Stated exercise = Your answer should be a single number: the count of lines that include the word "with".

Supplied data =
⁂
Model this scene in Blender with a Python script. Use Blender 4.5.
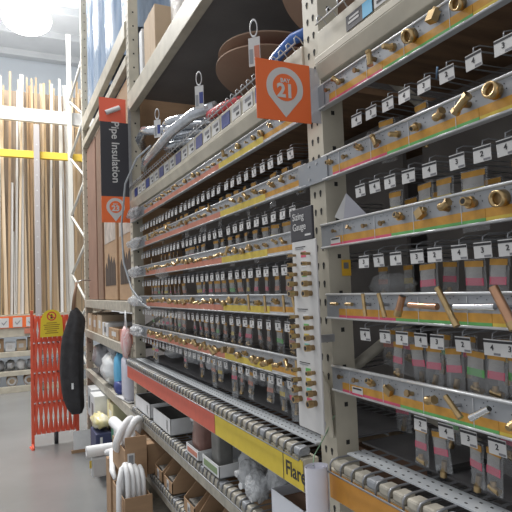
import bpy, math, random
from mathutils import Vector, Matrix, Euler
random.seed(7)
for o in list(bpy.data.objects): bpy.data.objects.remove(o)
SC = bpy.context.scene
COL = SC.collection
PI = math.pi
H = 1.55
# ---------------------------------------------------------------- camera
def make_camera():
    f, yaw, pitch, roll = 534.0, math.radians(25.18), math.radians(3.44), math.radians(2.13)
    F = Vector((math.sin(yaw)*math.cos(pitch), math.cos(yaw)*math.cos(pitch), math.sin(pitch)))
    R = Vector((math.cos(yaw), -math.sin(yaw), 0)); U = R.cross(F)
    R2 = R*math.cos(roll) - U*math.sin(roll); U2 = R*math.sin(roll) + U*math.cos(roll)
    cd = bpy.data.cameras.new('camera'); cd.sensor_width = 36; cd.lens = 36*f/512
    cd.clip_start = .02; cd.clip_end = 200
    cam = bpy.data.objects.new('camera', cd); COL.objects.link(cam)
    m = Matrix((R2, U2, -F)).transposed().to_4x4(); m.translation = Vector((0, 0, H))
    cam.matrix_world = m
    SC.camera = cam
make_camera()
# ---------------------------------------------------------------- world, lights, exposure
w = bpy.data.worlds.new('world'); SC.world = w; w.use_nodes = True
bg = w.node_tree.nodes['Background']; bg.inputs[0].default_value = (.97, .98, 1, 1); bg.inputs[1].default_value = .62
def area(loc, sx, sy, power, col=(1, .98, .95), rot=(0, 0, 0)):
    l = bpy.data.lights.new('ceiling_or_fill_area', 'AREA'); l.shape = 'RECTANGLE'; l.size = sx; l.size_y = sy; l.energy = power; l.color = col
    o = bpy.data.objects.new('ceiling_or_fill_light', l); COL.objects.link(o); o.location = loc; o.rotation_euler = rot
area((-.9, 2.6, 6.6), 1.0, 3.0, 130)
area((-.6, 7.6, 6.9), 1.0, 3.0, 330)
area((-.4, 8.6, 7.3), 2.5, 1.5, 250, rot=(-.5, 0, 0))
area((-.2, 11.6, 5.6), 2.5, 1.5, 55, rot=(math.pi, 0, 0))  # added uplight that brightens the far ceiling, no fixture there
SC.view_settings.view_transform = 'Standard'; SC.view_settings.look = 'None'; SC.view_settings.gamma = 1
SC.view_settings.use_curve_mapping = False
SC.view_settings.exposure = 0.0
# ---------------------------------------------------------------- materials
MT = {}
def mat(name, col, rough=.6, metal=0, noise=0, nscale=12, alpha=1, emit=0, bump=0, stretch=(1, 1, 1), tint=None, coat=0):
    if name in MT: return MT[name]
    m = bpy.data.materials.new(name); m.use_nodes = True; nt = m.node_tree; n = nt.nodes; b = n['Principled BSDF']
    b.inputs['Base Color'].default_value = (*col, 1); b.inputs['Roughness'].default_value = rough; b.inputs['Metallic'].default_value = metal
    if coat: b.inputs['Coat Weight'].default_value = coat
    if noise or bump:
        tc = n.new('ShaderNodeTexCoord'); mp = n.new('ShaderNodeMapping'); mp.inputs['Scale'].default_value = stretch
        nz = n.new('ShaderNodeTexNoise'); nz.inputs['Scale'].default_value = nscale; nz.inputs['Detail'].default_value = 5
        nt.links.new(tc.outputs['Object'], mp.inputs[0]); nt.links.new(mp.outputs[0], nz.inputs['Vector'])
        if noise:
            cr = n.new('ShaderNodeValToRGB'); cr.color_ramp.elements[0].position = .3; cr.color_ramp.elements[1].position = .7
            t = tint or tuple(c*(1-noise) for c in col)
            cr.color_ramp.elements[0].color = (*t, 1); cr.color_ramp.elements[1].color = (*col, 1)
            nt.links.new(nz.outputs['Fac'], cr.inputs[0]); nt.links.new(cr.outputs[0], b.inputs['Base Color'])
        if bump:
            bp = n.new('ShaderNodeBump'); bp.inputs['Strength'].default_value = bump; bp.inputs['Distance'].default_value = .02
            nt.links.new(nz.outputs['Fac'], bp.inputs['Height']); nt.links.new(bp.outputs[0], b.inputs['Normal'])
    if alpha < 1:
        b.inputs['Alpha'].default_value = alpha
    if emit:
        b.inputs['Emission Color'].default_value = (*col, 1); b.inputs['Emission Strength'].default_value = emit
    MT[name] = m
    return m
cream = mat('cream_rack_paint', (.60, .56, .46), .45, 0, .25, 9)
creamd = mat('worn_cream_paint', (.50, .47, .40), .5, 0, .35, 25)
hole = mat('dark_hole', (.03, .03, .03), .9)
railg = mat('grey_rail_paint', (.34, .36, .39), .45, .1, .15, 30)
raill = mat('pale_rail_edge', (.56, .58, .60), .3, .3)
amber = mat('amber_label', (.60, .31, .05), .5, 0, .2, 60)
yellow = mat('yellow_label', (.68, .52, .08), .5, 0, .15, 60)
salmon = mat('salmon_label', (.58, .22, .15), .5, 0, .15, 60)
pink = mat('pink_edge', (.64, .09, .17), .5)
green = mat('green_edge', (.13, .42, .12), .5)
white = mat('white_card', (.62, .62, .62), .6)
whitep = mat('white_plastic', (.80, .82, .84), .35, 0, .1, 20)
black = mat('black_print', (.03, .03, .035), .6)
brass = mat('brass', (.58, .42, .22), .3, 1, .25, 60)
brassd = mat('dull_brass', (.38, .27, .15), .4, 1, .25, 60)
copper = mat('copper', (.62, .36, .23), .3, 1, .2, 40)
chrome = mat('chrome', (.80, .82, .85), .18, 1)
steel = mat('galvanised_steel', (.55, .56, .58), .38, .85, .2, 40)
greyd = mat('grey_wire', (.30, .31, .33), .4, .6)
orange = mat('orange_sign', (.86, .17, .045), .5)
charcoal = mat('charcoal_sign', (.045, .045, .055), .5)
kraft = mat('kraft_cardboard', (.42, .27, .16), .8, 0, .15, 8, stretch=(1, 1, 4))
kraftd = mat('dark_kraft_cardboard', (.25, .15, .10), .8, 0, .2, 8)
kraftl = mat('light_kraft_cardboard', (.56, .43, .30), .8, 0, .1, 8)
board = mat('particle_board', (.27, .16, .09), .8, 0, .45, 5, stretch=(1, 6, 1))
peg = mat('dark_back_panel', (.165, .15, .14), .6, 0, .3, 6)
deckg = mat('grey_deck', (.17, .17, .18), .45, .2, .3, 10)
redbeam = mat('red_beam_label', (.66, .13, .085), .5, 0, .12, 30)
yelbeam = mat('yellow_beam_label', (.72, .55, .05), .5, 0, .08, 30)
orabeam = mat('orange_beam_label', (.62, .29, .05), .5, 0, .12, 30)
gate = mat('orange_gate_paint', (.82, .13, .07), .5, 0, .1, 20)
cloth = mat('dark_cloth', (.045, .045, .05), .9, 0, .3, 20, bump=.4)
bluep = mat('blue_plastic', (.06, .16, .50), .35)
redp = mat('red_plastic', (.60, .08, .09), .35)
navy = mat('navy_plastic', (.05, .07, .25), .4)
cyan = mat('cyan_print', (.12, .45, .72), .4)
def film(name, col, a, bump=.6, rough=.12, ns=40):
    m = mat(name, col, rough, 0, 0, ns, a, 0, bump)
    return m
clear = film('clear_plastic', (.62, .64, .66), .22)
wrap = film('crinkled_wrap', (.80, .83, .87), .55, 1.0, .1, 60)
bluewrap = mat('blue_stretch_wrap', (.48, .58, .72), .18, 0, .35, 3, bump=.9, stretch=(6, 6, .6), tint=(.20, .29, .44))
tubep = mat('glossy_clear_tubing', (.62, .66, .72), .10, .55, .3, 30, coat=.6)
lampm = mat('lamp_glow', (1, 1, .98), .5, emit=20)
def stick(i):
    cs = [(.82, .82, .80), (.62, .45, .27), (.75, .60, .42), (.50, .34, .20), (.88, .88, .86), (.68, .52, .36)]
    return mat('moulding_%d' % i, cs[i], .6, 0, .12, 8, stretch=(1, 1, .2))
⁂
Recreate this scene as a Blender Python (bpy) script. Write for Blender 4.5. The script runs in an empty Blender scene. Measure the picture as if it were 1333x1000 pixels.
⁂
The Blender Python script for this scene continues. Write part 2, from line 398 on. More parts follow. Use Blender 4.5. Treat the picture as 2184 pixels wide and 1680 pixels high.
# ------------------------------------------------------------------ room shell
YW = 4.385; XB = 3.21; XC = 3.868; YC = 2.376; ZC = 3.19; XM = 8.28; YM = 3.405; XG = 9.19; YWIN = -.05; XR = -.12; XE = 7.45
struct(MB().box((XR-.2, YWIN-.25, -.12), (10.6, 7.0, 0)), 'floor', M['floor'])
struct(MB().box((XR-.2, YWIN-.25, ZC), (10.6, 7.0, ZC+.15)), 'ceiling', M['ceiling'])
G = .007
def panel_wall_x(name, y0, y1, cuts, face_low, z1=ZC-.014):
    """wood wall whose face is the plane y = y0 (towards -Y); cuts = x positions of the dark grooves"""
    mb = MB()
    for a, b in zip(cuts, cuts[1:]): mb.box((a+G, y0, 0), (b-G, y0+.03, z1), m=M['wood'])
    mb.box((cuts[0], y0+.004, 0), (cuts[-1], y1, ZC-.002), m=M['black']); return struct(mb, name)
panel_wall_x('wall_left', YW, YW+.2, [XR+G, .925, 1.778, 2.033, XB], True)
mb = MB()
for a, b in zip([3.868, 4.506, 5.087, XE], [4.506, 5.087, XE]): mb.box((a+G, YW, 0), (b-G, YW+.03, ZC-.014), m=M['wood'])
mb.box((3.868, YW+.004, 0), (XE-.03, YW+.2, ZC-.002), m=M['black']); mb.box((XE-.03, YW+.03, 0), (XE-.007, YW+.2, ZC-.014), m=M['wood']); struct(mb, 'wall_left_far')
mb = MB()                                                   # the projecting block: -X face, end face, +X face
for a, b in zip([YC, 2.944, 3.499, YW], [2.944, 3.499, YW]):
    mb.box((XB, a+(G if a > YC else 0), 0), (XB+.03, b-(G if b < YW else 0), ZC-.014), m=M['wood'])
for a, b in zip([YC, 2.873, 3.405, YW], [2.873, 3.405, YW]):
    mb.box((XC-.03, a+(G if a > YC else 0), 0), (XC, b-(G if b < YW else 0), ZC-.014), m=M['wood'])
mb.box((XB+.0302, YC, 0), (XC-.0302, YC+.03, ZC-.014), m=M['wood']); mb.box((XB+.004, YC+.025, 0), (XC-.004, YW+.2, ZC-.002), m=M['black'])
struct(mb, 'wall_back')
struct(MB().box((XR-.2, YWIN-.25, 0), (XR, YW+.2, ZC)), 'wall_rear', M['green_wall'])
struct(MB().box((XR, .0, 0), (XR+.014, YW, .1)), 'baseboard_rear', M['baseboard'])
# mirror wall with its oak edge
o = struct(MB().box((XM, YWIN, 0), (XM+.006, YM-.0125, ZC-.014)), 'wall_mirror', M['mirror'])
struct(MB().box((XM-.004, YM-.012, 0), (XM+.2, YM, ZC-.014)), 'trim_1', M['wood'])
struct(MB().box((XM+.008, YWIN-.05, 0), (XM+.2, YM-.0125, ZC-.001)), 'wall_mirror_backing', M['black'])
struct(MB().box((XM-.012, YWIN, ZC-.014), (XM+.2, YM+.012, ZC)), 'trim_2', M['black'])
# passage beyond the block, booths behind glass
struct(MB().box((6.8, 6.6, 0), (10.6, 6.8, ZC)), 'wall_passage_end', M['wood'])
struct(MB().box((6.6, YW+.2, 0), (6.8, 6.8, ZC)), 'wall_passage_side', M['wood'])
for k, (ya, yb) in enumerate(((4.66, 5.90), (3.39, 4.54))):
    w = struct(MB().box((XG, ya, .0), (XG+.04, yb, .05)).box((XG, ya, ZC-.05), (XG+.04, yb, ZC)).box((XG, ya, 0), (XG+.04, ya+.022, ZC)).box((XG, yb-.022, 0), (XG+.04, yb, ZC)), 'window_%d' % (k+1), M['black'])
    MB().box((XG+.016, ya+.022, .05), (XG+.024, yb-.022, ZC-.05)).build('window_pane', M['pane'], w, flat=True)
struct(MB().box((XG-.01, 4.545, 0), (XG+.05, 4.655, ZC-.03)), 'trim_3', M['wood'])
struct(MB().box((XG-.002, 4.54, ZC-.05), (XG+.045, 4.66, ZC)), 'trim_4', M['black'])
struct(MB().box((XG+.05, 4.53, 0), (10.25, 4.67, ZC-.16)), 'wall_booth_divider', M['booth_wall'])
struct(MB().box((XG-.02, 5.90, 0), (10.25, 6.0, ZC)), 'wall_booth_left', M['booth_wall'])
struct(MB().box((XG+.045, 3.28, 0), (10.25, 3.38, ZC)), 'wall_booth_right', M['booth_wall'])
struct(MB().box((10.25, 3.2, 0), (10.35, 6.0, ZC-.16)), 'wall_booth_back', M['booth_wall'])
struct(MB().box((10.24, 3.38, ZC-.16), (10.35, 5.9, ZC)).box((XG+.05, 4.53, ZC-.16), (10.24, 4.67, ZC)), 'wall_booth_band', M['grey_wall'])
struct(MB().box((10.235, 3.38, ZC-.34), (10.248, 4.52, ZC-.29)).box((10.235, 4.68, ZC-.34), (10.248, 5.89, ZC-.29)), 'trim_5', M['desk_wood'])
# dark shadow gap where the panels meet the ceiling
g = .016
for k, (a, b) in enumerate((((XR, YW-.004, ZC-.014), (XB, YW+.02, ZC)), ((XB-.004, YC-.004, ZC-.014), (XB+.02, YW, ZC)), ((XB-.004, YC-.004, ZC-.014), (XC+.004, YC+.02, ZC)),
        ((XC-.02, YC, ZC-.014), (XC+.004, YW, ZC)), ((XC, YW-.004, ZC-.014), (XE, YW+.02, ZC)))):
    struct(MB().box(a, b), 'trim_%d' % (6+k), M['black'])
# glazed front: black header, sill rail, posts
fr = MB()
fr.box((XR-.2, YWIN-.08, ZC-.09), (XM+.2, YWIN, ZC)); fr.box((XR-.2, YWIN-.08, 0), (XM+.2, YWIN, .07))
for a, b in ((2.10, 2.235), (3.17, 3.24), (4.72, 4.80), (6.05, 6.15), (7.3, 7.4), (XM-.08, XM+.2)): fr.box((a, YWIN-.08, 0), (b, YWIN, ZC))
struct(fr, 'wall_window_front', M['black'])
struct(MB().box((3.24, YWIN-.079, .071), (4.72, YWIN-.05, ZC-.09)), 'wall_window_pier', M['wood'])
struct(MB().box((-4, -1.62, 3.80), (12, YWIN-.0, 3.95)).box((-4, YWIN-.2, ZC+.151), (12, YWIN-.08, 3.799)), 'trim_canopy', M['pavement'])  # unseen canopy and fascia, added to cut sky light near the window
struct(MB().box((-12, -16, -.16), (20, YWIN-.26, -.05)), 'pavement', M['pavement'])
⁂
The reply = 2